The real estate developers, however, do not violate any laws in doing so as they have been allowed by local authorities to fill canals when obtaining the investment license.

In some projects, the developers are required to create lakes for water moderation to prevent flooding in case of heavy downpours, but not all businesses comply with the requirement.

Blocking waterway from waterway

Residents who live around the land plot zoned for the Riviera Point development in District 7 have to suffer frequent flooding whenever it rains, as five out of the six waterways that help drain the area have been filled up by the developer.

The waterways link the area with Ca Cam Canal, which has also been filled and become a construction site for the nine-hectare residential area project.

Riviera Point Co. Ltd. said it only builds what is approved in the investment license, and the District 7 administration has admitted fault in approving the project without asking the company to build a water moderation lake.
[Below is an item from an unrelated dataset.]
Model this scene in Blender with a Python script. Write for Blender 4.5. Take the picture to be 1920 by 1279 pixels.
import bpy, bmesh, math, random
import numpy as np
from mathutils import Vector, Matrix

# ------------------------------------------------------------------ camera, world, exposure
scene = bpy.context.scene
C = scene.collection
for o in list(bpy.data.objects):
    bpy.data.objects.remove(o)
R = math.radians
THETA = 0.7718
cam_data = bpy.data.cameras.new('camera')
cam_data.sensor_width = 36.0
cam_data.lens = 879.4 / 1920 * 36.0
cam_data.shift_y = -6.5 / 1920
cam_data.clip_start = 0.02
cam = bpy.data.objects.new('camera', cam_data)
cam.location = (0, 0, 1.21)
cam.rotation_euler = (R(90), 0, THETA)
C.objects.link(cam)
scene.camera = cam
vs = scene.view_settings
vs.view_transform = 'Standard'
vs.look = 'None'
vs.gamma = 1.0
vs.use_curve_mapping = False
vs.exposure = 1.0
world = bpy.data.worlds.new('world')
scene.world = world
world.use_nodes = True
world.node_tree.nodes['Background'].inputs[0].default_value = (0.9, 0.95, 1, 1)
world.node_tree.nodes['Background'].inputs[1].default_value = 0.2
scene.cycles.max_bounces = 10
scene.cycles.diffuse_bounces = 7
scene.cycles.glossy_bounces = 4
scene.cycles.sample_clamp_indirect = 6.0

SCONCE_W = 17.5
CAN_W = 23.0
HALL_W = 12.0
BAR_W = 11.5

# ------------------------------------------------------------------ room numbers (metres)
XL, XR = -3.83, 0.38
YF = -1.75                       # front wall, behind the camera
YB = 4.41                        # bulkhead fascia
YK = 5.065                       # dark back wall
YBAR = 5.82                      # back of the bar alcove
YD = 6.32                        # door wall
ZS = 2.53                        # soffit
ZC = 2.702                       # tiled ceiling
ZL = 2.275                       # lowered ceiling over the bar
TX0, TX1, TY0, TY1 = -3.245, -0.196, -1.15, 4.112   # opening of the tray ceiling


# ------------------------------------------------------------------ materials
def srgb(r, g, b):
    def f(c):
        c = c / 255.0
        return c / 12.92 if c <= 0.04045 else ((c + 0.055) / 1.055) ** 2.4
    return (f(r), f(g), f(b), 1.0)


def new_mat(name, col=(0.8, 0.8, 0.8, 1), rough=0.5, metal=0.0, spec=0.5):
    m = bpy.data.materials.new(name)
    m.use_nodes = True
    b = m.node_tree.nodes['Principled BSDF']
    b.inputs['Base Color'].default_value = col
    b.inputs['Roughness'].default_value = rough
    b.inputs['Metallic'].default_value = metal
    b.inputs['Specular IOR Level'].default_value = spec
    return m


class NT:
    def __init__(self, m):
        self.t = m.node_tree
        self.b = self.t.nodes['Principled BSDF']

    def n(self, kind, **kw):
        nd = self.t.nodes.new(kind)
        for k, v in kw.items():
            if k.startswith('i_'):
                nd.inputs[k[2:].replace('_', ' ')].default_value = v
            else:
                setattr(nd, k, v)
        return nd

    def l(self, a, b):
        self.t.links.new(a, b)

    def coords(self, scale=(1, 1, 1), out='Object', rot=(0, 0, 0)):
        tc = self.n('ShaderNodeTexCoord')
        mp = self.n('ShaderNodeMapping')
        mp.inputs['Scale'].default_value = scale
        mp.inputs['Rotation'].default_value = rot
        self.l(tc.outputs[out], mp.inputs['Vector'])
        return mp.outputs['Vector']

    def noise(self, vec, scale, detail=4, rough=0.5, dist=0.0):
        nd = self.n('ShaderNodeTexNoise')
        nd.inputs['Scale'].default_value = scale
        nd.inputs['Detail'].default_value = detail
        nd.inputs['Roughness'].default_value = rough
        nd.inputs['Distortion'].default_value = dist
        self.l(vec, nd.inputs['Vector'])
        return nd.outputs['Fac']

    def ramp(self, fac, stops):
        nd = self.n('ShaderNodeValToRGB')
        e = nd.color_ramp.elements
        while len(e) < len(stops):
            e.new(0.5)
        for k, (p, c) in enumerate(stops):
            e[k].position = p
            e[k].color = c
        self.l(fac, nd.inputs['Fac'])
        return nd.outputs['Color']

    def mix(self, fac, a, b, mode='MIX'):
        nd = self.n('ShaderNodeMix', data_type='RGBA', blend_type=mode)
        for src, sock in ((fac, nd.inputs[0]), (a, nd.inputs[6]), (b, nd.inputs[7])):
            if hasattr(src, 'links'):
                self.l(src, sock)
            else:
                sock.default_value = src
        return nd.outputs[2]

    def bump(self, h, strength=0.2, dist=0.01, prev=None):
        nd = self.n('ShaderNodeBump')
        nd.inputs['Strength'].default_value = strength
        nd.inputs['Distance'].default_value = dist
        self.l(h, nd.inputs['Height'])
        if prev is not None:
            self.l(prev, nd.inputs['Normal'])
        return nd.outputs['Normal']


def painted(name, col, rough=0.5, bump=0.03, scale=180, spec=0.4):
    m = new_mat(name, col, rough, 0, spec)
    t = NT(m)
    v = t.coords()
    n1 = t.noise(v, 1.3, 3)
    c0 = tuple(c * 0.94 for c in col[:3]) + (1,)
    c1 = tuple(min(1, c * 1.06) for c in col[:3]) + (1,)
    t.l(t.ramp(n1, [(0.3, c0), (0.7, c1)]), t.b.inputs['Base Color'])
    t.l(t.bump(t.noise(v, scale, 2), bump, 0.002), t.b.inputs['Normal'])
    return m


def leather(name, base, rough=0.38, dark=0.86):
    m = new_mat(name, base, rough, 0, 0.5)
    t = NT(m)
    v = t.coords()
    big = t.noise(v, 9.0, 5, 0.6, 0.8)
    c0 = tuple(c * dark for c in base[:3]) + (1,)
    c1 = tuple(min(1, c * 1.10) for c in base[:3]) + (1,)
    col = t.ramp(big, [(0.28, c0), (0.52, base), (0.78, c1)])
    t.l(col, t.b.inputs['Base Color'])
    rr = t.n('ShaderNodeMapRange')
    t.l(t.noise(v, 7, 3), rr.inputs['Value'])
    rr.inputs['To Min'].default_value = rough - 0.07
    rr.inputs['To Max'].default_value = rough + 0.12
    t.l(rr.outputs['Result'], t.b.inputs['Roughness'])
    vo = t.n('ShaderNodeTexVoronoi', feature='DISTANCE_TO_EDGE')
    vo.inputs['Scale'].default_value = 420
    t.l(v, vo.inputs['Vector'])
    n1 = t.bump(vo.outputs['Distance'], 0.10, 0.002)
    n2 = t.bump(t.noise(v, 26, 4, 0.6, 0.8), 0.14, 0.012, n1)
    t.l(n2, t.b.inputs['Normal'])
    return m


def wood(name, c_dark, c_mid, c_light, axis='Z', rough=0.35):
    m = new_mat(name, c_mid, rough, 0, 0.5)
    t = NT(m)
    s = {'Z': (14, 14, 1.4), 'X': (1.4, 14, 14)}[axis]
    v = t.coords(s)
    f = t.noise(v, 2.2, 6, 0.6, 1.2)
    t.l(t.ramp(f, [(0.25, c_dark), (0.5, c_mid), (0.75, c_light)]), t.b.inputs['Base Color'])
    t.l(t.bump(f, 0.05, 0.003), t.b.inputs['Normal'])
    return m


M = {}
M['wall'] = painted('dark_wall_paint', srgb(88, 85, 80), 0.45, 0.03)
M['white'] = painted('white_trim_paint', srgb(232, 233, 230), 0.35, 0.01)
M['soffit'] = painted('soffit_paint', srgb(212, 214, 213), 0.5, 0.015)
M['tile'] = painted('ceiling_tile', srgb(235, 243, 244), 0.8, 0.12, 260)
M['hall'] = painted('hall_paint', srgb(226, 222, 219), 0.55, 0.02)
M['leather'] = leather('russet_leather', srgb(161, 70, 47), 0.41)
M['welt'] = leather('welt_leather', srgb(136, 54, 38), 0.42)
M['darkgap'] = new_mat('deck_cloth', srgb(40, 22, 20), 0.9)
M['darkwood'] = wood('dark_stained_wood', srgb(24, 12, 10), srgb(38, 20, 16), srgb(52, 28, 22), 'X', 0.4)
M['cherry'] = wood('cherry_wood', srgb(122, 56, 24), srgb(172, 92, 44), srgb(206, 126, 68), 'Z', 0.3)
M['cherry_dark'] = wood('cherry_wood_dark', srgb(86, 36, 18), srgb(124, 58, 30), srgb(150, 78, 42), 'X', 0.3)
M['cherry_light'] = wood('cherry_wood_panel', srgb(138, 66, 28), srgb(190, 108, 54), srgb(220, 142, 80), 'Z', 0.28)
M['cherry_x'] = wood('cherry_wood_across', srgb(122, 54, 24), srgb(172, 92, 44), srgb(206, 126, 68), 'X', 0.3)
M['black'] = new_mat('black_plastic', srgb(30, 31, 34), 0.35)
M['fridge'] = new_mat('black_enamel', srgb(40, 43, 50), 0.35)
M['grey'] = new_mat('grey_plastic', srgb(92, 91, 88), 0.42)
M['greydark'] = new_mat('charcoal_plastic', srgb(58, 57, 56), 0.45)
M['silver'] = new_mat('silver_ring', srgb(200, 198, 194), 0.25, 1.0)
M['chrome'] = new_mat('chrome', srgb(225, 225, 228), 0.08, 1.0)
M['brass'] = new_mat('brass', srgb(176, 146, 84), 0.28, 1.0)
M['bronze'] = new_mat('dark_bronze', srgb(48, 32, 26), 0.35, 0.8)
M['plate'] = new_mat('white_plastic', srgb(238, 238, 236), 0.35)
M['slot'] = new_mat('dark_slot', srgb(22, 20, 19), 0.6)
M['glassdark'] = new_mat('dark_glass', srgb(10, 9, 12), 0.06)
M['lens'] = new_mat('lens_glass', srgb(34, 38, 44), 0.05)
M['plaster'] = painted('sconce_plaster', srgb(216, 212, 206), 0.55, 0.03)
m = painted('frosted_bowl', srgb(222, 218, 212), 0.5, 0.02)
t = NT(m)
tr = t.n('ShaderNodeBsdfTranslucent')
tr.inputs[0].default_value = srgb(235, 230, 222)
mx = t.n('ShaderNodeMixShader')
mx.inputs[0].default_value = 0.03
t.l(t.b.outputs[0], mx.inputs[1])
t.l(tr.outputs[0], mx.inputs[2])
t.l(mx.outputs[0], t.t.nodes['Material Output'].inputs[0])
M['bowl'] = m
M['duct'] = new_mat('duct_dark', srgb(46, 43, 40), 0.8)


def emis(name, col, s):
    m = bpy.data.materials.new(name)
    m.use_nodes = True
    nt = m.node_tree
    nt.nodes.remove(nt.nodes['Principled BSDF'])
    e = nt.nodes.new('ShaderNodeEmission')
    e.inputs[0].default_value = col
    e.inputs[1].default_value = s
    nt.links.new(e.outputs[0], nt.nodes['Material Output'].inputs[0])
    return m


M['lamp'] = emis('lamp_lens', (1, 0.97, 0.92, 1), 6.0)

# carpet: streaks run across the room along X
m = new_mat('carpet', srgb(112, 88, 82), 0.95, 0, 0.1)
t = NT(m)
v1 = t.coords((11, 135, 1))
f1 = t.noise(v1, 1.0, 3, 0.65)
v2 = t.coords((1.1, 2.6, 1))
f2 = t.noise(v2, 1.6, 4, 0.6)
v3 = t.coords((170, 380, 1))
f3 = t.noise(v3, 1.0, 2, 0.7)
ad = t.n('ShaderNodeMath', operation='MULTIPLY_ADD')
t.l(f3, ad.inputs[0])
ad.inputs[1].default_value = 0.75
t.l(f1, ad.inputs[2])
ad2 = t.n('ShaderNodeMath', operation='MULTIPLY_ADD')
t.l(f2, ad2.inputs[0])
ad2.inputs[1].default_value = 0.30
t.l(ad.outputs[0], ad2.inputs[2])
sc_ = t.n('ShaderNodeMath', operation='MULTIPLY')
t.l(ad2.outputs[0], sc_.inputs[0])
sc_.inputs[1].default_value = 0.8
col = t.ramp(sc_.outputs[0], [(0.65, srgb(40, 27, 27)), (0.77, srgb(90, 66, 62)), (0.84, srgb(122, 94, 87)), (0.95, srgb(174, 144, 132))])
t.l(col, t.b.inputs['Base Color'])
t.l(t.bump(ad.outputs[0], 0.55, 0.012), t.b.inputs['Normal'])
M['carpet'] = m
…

With the waterways blocked, rainwater has nowhere to run and the area floods whenever it rains.

Riviera Point Co. has suggested enlarging the sewage system of the area to help with the drainage, while local authorities said the developer must find a way to build a lake for water moderation.

Elsewhere, in District 9, Khang An Co. Ltd. has been allowed to fill part of the Ba Hien Canal and its sub-waterways to serve its namesake residential area project since 2003.

On June 14, Nam Phan JSC also started filling in another part of the Ba Hien Canal for its project.


Part of the filled Ba Hien Canal is seen in District 9, Ho Chi Minh City. Photo: Tuoi Tre

With the presence of the two projects, some locals said they have forgotten that there used to be a canal in the area.

The project developers, meanwhile, both said they were permitted by the city’s transport department to fill in the canal.

An Khang Co. was only asked to develop a “suitable drainage system” for the project, rather than building a water moderation lake.

“Neither the companies nor the local authorities had a vision about the water moderation lake then,” an official from the management board of the An Khang project admitted.

But it is now too late to back pedal, he added.

“Most of the land plots within the project have already found buyers so it is impossible to build a lake now,” he said.

Bad precedence

Local scientists have long warned that allowing realty projects to be developed in lowlands and filling in waterways prove to be one of the causes of severe flooding in Ho Chi Minh City.

Lowlands in such districts as Can Gio and Nha Be must be kept intact so they can act as natural places to store rainwater, according to an expert with the city’s anti-flooding center.

“A foreign expert once asked me why Ho Chi Minh City did not leave the lowlands untouched to nourish its environment, but approved construction projects to be built there instead,” an urban management official said.

Doctor Ho Long Phi, director of the center for water management and climate change under the Vietnam National University – Ho Chi Minh City, said allowing developers to fill in canals and build sewage lines as “compensation” will create a bad precedence.

“It’s like an excuse for the inappropriate act of filling canals,” he said.

“The canals serve the interest of the community, while the filled canals only do good for the developers.”